By Jeff Stagl, Managing Editor
Ozinga was launched in 1928 in Evergreen Park, Illinois, as a small coal and coke yard just south of Chicago. Now, the family-owned company is a major regional ready-mix concrete provider and a supplier of bulk materials and construction products in Illinois, Indiana, Wisconsin, Michigan and south Florida.
Along the way, Ozinga became a significant rail shipper, too. The company survived the Great Depression, World War II and other trying periods by focusing on product expansion, pricing and commitment to customers.
Those marching orders still stand nearly 100 years later, along with some more recent objectives: to drive sustainability to shrink the company’s environmental footprint and to use more rail to reduce air emissions.
The many facets of its mission are incorporated into a major construction project Ozinga recently started in East Chicago, Indiana.
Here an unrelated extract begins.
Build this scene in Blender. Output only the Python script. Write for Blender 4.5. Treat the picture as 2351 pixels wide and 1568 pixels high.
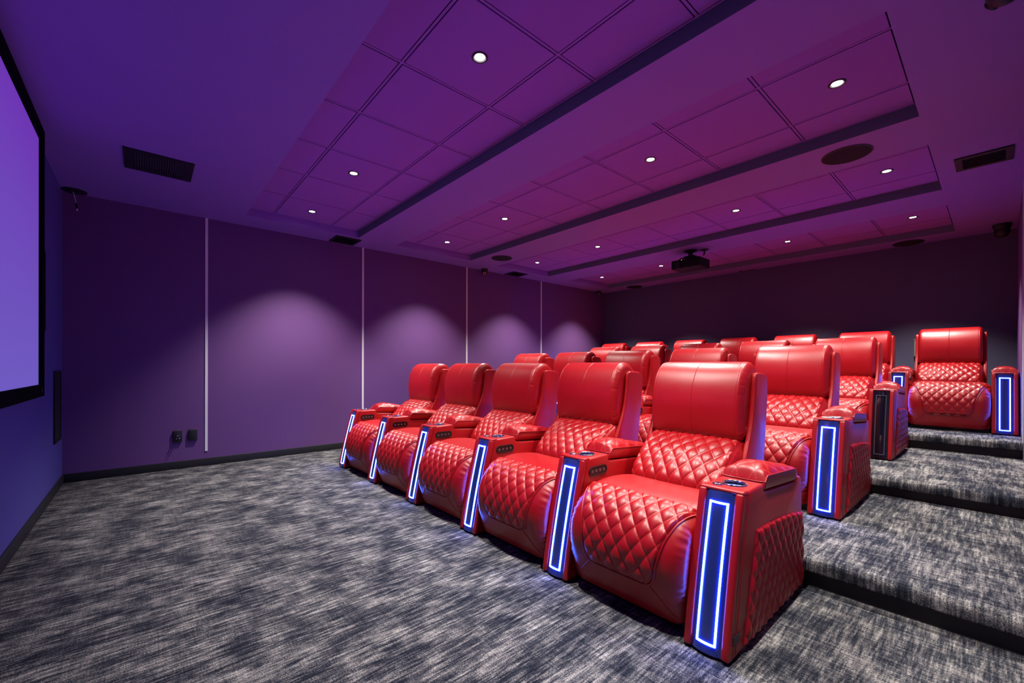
import bpy, bmesh, math, random
import numpy as np
from mathutils import Vector, Matrix

scene = bpy.context.scene
COL = scene.collection
for o in list(bpy.data.objects):
    bpy.data.objects.remove(o, do_unlink=True)

# ------------------------------------------------------------------ dimensions (metres)
W, D, H, H2 = 5.78, 8.147, 2.68, 2.7626          # room width, depth, ceiling, coffer panel height
CX0, CX1 = 0.399, 5.305                          # coffers, across
COF = [(1.381, 2.583), (3.084, 4.291), (4.812, 5.986), (6.543, 7.749)]
RISE = [(3.058, 0.148), (4.648, 0.283), (6.316, 0.428)]   # platform fronts and heights

# ------------------------------------------------------------------ camera
cam_d = bpy.data.cameras.new('camera')
cam = bpy.data.objects.new('camera', cam_d)
COL.objects.link(cam)
cam_d.sensor_fit = 'HORIZONTAL'; cam_d.sensor_width = 36.0
cam_d.lens = 14.852
cam_d.shift_y = 0.02442
cam_d.clip_start = 0.02; cam_d.clip_end = 60
R3 = Matrix(((0.6562573, -0.0018838, 0.7545348), (0.7545344, -0.0010510, -0.6562596), (0.0020293, 0.9999977, 0.0007317)))
cam.matrix_world = Matrix.Translation((5.6359, 0.5707, 1.0829)) @ R3.to_4x4()
scene.camera = cam

# ------------------------------------------------------------------ world, exposure
world = bpy.data.worlds.new('world'); scene.world = world
world.use_nodes = True
world.node_tree.nodes['Background'].inputs[0].default_value = (0, 0, 0, 1)
vs = scene.view_settings
vs.view_transform = 'Standard'; vs.look = 'None'; vs.gamma = 1.0; vs.use_curve_mapping = False
vs.exposure = 0.0
scene.cycles.max_bounces = 11
scene.cycles.diffuse_bounces = 6
scene.cycles.glossy_bounces = 4
scene.cycles.use_denoising = True
SPOT_W = 270.0          # each ceiling downlight
SPOT_COL = (1.0, 0.93, 0.86)
SCREEN_E = 1.15
LED_E = 78.0

# ------------------------------------------------------------------ materials
def nt(name):
    m = bpy.data.materials.new(name); m.use_nodes = True
    t = m.node_tree
    return m, t, t.nodes['Principled BSDF']
def N(t, typ, **kw):
    n = t.nodes.new(typ)
    for k, v in kw.items():
        setattr(n, k, v)
    return n
def setin(n, **kw):
    for k, v in kw.items():
        n.inputs[k.replace('_', ' ')].default_value = v
def math_n(t, op, a, b=None, clamp=False):
    n = t.nodes.new('ShaderNodeMath'); n.operation = op; n.use_clamp = clamp
    for i, v in enumerate((a, b)):
        if v is None: continue
        if isinstance(v, (int, float)): n.inputs[i].default_value = v
        else: t.links.new(v, n.inputs[i])
    return n.outputs[0]
def mixc(t, fac, a, b, blend='MIX'):
    n = t.nodes.new('ShaderNodeMix'); n.data_type = 'RGBA'; n.blend_type = blend
    for i, v in ((0, fac), (6, a), (7, b)):
        if isinstance(v, (int, float)): n.inputs[i].default_value = v
        elif isinstance(v, tuple): n.inputs[i].default_value = v
        else: t.links.new(v, n.inputs[i])
    return n.outputs[2]
def noise(t, scale, detail=3, rough=0.55, vec=None, mscale=None):
    n = t.nodes.new('ShaderNodeTexNoise')
    setin(n, Scale=scale, Detail=detail, Roughness=rough)
    if vec is None:
        c = t.nodes.new('ShaderNodeTexCoord'); vec = c.outputs['Object']
    if mscale:
        mp = t.nodes.new('ShaderNodeMapping'); mp.inputs['Scale'].default_value = mscale
        t.links.new(vec, mp.inputs['Vector']); vec = mp.outputs['Vector']
    t.links.new(vec, n.inputs['Vector'])
    return n.outputs['Fac']
def bump(t, bsdf, h, strength, dist):
    b = t.nodes.new('ShaderNodeBump'); setin(b, Strength=strength, Distance=dist)
    t.links.new(h, b.inputs['Height']); t.links.new(b.outputs[0], bsdf.inputs['Normal'])
def c4(c): return (c[0], c[1], c[2], 1.0)

def simple(name, col, rough=0.5, metal=0.0, spec=0.5, bumpy=0.0, bscale=200, coat=0.0):
    m, t, b = nt(name)
    setin(b, Base_Color=c4(col), Roughness=rough, Metallic=metal)
    b.inputs['Specular IOR Level'].default_value = spec
    if coat: b.inputs['Coat Weight'].default_value = coat
    # a little wear in the roughness so the surface is not perfectly even
    f = noise(t, 14.0, 3)
    t.links.new(math_n(t, 'ADD', math_n(t, 'MULTIPLY', f, 0.10), rough - 0.05), b.inputs['Roughness'])
    if bumpy: bump(t, b, noise(t, bscale, 3), bumpy, 0.002)
    return m
def emit(name, col, strength, base=(0.02, 0.02, 0.02)):
    m, t, b = nt(name)
    setin(b, Base_Color=c4(base), Roughness=0.4)
    b.inputs['Emission Color'].default_value = c4(col)
    b.inputs['Emission Strength'].default_value = strength
    return m

RED = (0.33, 0.0006, 0.004)
def leather(name, stitched=False):
    m, t, b = nt(name)
    setin(b, Roughness=0.36)
    b.inputs['Specular IOR Level'].default_value = 0.62
    f = noise(t, 7.0, 3)
    col = mixc(t, f, c4((RED[0]*0.9, RED[1], RED[2])), c4((RED[0]*1.06, RED[1]*1.1, RED[2]*1.05)))
    if stitched:
        uv = N(t, 'ShaderNodeUVMap', uv_map='quilt')
        s = N(t, 'ShaderNodeSeparateXYZ'); t.links.new(uv.outputs[0], s.inputs[0])
        a, bb = s.outputs[0], s.outputs[1]
        def near(v): return math_n(t, 'LESS_THAN', math_n(t, 'ABSOLUTE', math_n(t, 'SUBTRACT', v, math_n(t, 'ROUND', v))), 0.017)
        def dash(v): return math_n(t, 'LESS_THAN', math_n(t, 'FRACT', math_n(t, 'MULTIPLY', v, 10.0)), 0.6)
        st = math_n(t, 'MAXIMUM', math_n(t, 'MULTIPLY', near(a), dash(bb)), math_n(t, 'MULTIPLY', near(bb), dash(a)))
        col = mixc(t, math_n(t, 'MULTIPLY', st, 0.6), col, c4((0.66, 0.075, 0.065)))
    t.links.new(col, b.inputs['Base Color'])
    t.links.new(math_n(t, 'ADD', math_n(t, 'MULTIPLY', noise(t, 22.0, 4), 0.10), 0.345), b.inputs['Roughness'])
    h = math_n(t, 'ADD', math_n(t, 'MULTIPLY', noise(t, 420.0, 2), 0.5), math_n(t, 'MULTIPLY', noise(t, 18.0, 2), 0.8))
    bump(t, b, h, 0.12, 0.002)
    return m
M_LEATHER = leather('red_leather')
M_QUILT = leather('red_quilted_leather', True)

def paint(name, col, rough=0.62):
    m, t, b = nt(name)
    f = noise(t, 1.3, 3)
    t.links.new(mixc(t, f, c4(tuple(x*0.96 for x in col)), c4(tuple(x*1.04 for x in col))), b.inputs['Base Color'])
    setin(b, Roughness=rough); b.inputs['Specular IOR Level'].default_value = 0.35
    bump(t, b, noise(t, 260.0, 3), 0.06, 0.002)
    return m
M_WALL = paint('wall_paint', (0.142, 0.061, 0.208))
M_CEIL = paint('ceiling_paint', (0.28, 0.145, 0.54), 0.5)
M_TILE = paint('ceiling_tile', (0.32, 0.12, 0.53), 0.75)
M_FRONT = paint('front_wall_blue_spill', (0.088, 0.080, 0.32))  # blue spill of the arm LEDs and screen is put into this wall colour
M_COFFER = paint('coffer_edge_dark', (0.15, 0.16, 0.23))  # darker colour for the front and rear faces of each coffer
M_BACK = paint('back_wall_paint', (0.100, 0.094, 0.165))
M_GAP = simple('tile_gap_black', (0.004, 0.004, 0.005), 0.8)
M_BLACK = simple('black_satin', (0.010, 0.010, 0.012), 0.5)
M_BLACKM = simple('black_metal', (0.012, 0.012, 0.014), 0.45, spec=0.4)
M_VELVET = simple('black_velvet', (0.003, 0.003, 0.004), 0.95, spec=0.05)
M_BLACKBODY = simple('matte_black_plastic', (0.005, 0.005, 0.006), 0.6, spec=0.25)
M_KICK = simple('black_rubber_base', (0.012, 0.012, 0.013), 0.55, bumpy=0.05)
M_GRILLE = simple('black_grille_cloth', (0.010, 0.008, 0.010), 0.85, bumpy=0.5, bscale=900)
M_TRIM = simple('white_trim', (0.80, 0.80, 0.80), 0.45)
M_CHROME = simple('chrome', (0.82, 0.82, 0.84), 0.12, metal=1.0)
M_STEEL = simple('brushed_steel', (0.35, 0.35, 0.36), 0.35, metal=1.0)
M_GREYPLATE = simple('grey_plate', (0.06, 0.06, 0.075), 0.4, metal=0.7)
M_PANEL = simple('blue_acrylic', (0.016, 0.030, 0.19), 0.16, spec=0.6, coat=0.4)
M_PANELOFF = simple('black_acrylic', (0.006, 0.006, 0.012), 0.10, spec=0.6, coat=0.4)
M_LED = emit('led_strip_lit', (0.036, 0.115, 1.0), LED_E)
M_LEDOFF = simple('led_strip_unlit', (0.055, 0.06, 0.085), 0.3)
M_CUPLED = emit('cup_light_blue', (0.15, 0.28, 1.0), 1.2)
M_LINER = simple('dark_cup_liner', (0.02, 0.025, 0.06), 0.2, metal=0.6)
M_LENS = emit('downlight_lens', (1.0, 0.95, 0.86), 30.0)
M_REDLENS = emit('infrared_ring', (1.0, 0.03, 0.10), 0.45)
M_GREEN = emit('green_indicator', (0.45, 1.0, 0.10), 1.6)
M_CABLE = simple('grey_cable', (0.85, 0.85, 0.88), 0.5)
M_WHITE = simple('white_print', (0.75, 0.75, 0.75), 0.5)
M_BEIGE = simple('beige_box', (0.30, 0.27, 0.245), 0.4)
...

The company is building North America's largest low-carbon cement mill, which will be rail served as well as have direct access to trucking and water transportation via the Great Lakes and various inland waterways.
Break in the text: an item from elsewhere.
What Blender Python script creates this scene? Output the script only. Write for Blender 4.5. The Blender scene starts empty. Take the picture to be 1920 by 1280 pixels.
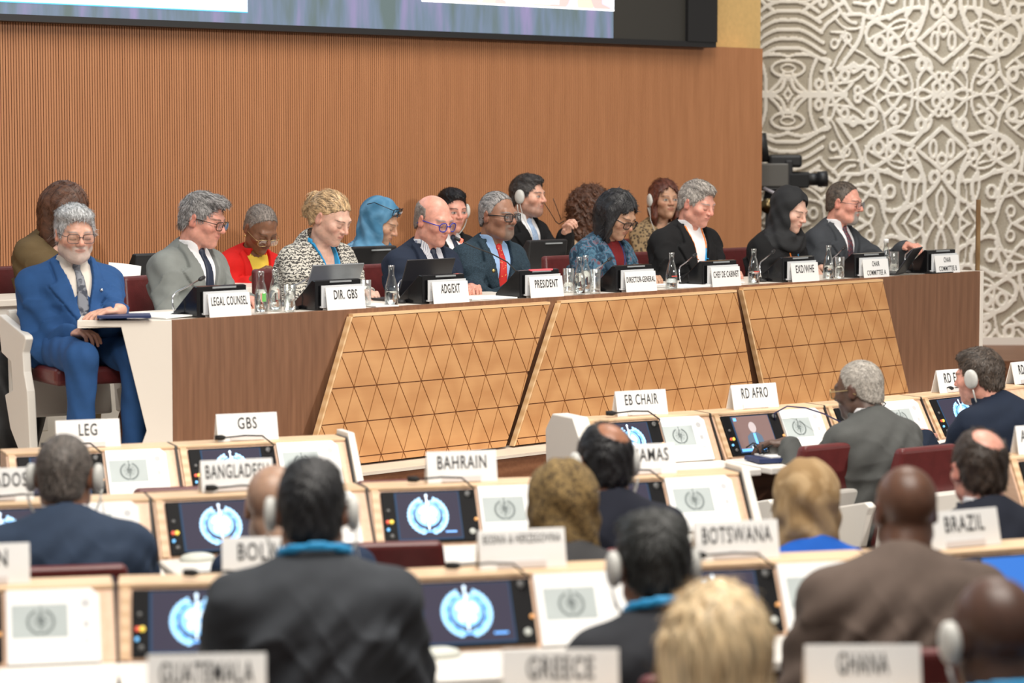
import bpy, bmesh, math, random
import numpy as np
from mathutils import Vector, Matrix, Euler
random.seed(7)
SC = bpy.context.scene
COL = SC.collection
R = math.radians

# ------------------------------------------------------------------ camera, light, exposure
F, CX, CY, HC = 4800.0, 960.0, 640.0, 2.05            # 90 mm lens, eye height above the hall floor
PT = math.atan2(378, 4800)                            # camera tilt
cam_d = bpy.data.cameras.new('camera'); cam = bpy.data.objects.new('camera', cam_d); COL.objects.link(cam)
cam_d.lens = 90; cam_d.sensor_width = 36; cam_d.clip_end = 100; cam_d.clip_start = .1
cam.location = (0, 0, HC); cam.rotation_euler = (math.pi / 2 - PT, 0, 0)
cam_d.dof.use_dof = True; cam_d.dof.focus_distance = 12.3; cam_d.dof.aperture_fstop = 2.9
SC.camera = cam
SC.view_settings.view_transform = 'Standard'; SC.view_settings.look = 'None'
SC.view_settings.gamma = 1; SC.view_settings.exposure = 0.0; SC.view_settings.use_curve_mapping = False
W = bpy.data.worlds.new('hall_ambience'); SC.world = W; W.use_nodes = True
W.node_tree.nodes['Background'].inputs[0].default_value = (1, .95, .90, 1)
W.node_tree.nodes['Background'].inputs[1].default_value = 0.34

def lamp(name, kind, loc, target, power, color=(1, .94, .86), size=1.0, angle=60, blend=.6):
    d = bpy.data.lights.new(name, kind); d.energy = power; d.color = color
    if kind == 'AREA': d.shape = 'RECTANGLE'; d.size = size; d.size_y = size
    if kind == 'SPOT': d.spot_size = R(angle); d.spot_blend = blend; d.shadow_soft_size = size
    o = bpy.data.objects.new(name, d); COL.objects.link(o); o.location = loc
    o.rotation_euler = (Vector(target) - Vector(loc)).to_track_quat('-Z', 'Y').to_euler()
    return o
lamp('ceiling_lamp', 'AREA', (0.5, 5, 6.5), (0.5, 6.2, 0), 600, size=4)
lamp('ceiling_lamp', 'AREA', (1.5, 11.5, 6.5), (0.8, 12.6, 0), 260, size=2.5)
lamp('stage_spotlight', 'SPOT', (10.5, 6.0, 4.4), (0.0, 12.6, 1.5), 2350, size=.20, angle=50)
lamp('stage_spotlight', 'SPOT', (-1.5, 4.0, 6.2), (0.4, 13, 1.4), 380, size=.3, angle=50)
lamp('wall_washer', 'SPOT', (1.5, 17.6, 4.9), (1.75, 19.2, 2.5), 330, color=(.80, .90, 1), size=.12, angle=90, blend=1)
lamp('wall_washer', 'SPOT', (3.2, 16.5, 5.6), (3.0, 19.2, 1.6), 300, color=(1, .95, .86), size=.2, angle=85, blend=1)

# ------------------------------------------------------------------ picture <-> place helpers
C0 = np.array([0, 0, HC])
def ray(px, py):
    u = (px - CX) / F; v = (CY - py) / F
    return np.array([u, math.cos(PT) + v * math.sin(PT), -math.sin(PT) + v * math.cos(PT)])
def at_y(px, py, y): r = ray(px, py); return C0 + r * (y / r[1])
def at_z(px, py, z): r = ray(px, py); return C0 + r * ((z - HC) / r[2])
TZ, DZ = 1.305, 0.62                                  # podium table top, dais floor
O = at_z(322, 600, TZ); E_ = at_z(1838, 508, TZ)
D = (E_ - O); PL = float(np.linalg.norm(D)); D = D / PL
N = np.array([D[1], -D[0], 0])                        # podium front normal, towards the hall
PA = math.degrees(math.atan2(N[0], -N[1]))            # facing angle of the podium
def pod(s, b, z): q = O + D * s - N * b; return np.array([q[0], q[1], z])
def podpix(px, py, b):
    p0 = O - N * b; r = ray(px, py)
    return C0 + r * (((p0 - C0) @ N) / (r @ N))
def pods(px, py, b): return float((podpix(px, py, b) - O) @ D)
PROT = math.atan2(D[1], D[0])                         # rotation so that local x runs along the podium, local -y to the hall
def facing(a): return np.array([math.sin(R(a)), -math.cos(R(a)), 0])

# ------------------------------------------------------------------ materials
def newmat(name):
    m = bpy.data.materials.new(name); m.use_nodes = True
    return m, m.node_tree.nodes, m.node_tree.links, m.node_tree.nodes['Principled BSDF']
def rgb(c): return (c[0], c[1], c[2], 1)
def mat(*a, **k):
    m = mat0(*a, **k); m['c'] = list(a[1]); return m
def mat0(name, c, rough=.5, metal=0, spec=.5, noise=0, nscale=40, bump=0, bscale=None, emit=None, estr=0, coat=0, stretch=(1, 1, 1), sheen=0):
    m, nd, lk, b = newmat(name)
    b.inputs['Base Color'].default_value = rgb(c); b.inputs['Roughness'].default_value = rough
    b.inputs['Metallic'].default_value = metal; b.inputs['Specular IOR Level'].default_value = spec
    b.inputs['Coat Weight'].default_value = coat; b.inputs['Sheen Weight'].default_value = sheen
    if emit: b.inputs['Emission Color'].default_value = rgb(emit); b.inputs['Emission Strength'].default_value = estr
    if noise or bump:
        tc = nd.new('ShaderNodeTexCoord'); mp = nd.new('ShaderNodeMapping'); mp.inputs['Scale'].default_value = stretch
        lk.new(tc.outputs['Object'], mp.inputs[0])
        n = nd.new('ShaderNodeTexNoise'); n.inputs['Scale'].default_value = nscale; n.inputs['Detail'].default_value = 4
        lk.new(mp.outputs[0], n.inputs['Vector'])
        if noise:
            r = nd.new('ShaderNodeValToRGB'); r.color_ramp.elements[0].position = .3; r.color_ramp.elements[1].position = .7
            r.color_ramp.elements[0].color = rgb([x * (1 - noise) for x in c]); r.color_ramp.elements[1].color = rgb([min(1, x * (1 + noise)) for x in c])
            lk.new(n.outputs[0], r.inputs[0]); lk.new(r.outputs[0], b.inputs['Base Color'])
        if bump:
            bp = nd.new('ShaderNodeBump'); bp.inputs['Strength'].default_value = bump; bp.inputs['Distance'].default_value = .004
            n2 = n
            if bscale:
                n2 = nd.new('ShaderNodeTexNoise'); n2.inputs['Scale'].default_value = bscale; lk.new(mp.outputs[0], n2.inputs['Vector'])
            lk.new(n2.outputs[0], bp.inputs['Height']); lk.new(bp.outputs[0], b.inputs['Normal'])
    return m
def wood(name, c1, c2, rot=(0, 0, 0), scale=(1, 1, 1), fig=6, dist=6, rough=.42, fine=.35):
    """grain running along the mapped z axis"""
    m, nd, lk, b = newmat(name)
    tc = nd.new('ShaderNodeTexCoord'); mp = nd.new('ShaderNodeMapping'); mp.inputs['Rotation'].default_value = rot; mp.inputs['Scale'].default_value = scale
    lk.new(tc.outputs['Object'], mp.inputs[0])
    w = nd.new('ShaderNodeTexWave'); w.wave_type = 'BANDS'; w.bands_direction = 'X'
    w.inputs['Scale'].default_value = fig; w.inputs['Distortion'].default_value = dist; w.inputs['Detail'].default_value = 2; w.inputs['Detail Scale'].default_value = .6
    lk.new(mp.outputs[0], w.inputs['Vector'])
    mp2 = nd.new('ShaderNodeMapping'); mp2.inputs['Scale'].default_value = (70, 70, 3); lk.new(mp.outputs[0], mp2.inputs[0])
    n = nd.new('ShaderNodeTexNoise'); n.inputs['Scale'].default_value = 1; n.inputs['Detail'].default_value = 4; lk.new(mp2.outputs[0], n.inputs['Vector'])
    mx = nd.new('ShaderNodeMix'); mx.inputs[0].default_value = fine; lk.new(w.outputs[1], mx.inputs[2]); lk.new(n.outputs[0], mx.inputs[3])
    r = nd.new('ShaderNodeValToRGB'); r.color_ramp.elements[0].color = rgb(c1); r.color_ramp.elements[1].color = rgb(c2)
    r.color_ramp.elements[0].position = .2; r.color_ramp.elements[1].position = .8
    lk.new(mx.outputs[0], r.inputs[0]); lk.new(r.outputs[0], b.inputs['Base Color'])
    b.inputs['Roughness'].default_value = rough
    return m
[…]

To open sometime in 2026, the mill will be served by the Indiana Harbor Belt Railroad Co. (IHB), which interchanges with all six Class Is and a number of other railroads in the Chicago area, says Ozinga Executive Vice President of Rail James Kornas.
By producing domestic low-carbon cements, the mill will help reduce dependence on imports and dramatically lower embodied carbon in construction materials, Ozinga officials say. The company aims to produce concrete with net zero emissions by 2030.
Once fully operational, the plant is projected to offset more than 700,000 metric tons of carbon dioxide emissions annually.
“The key point is this will be an emission-reducing, state-of-the-art facility, and that translates to the rail piece,” says Kornas, who joined Ozinga in late 2024 after a nearly 20-year railroading career that included stints at Patriot Rail, CN and Norfolk Southern Railway.
To be equipped with one of North America's largest vertical roller mills, the mill is projected to produce 1 million tons of low-carbon cementitious materials annually.
“This facility is more than a plant. It's a commitment to the future of American manufacturing, to sustainable building and to strengthening American communities for generations to come,” said Ozinga CEO Marty Ozinga in a press release.
The mill will help meet growing demand for low-carbon concrete in data center construction and other mission-critical infrastructure projects across North America, Ozinga officials stress.
Ozinga plans to use its own locomotives at the new mill to gather rail cars for pick up by IHB trains. All types of locomotives that operate on alternative power sources or fuels — such as batteries and hydrogen — are under analysis for mill operations, says Kornas.
The East Chicago facility is an example of Ozinga’s push to use more rail throughout its operations, he adds. The company operates more than 80 facilities that are served by a host of railroads, including every Class I. Ozinga also owns and operates two short lines in Illinois: the Chicago Port Railroad Co. in South Chicago and Mokena Illinois Railroad in Mokena.
“Rail is an important part of our portfolio and our growth initiatives,” says Kornas.
Ozinga currently owns or leases 700 rail cars. Come next year, dozens of cars will be needed at the East Chicago mill.
Excitement is building in the East Chicago and Chicago areas about the new facility because rail volume won’t be shifted from an existing plant to a new one, says Kornas.
“It will be all new rail volume,” he says. “There isn’t another mill like this in the entire U.S.”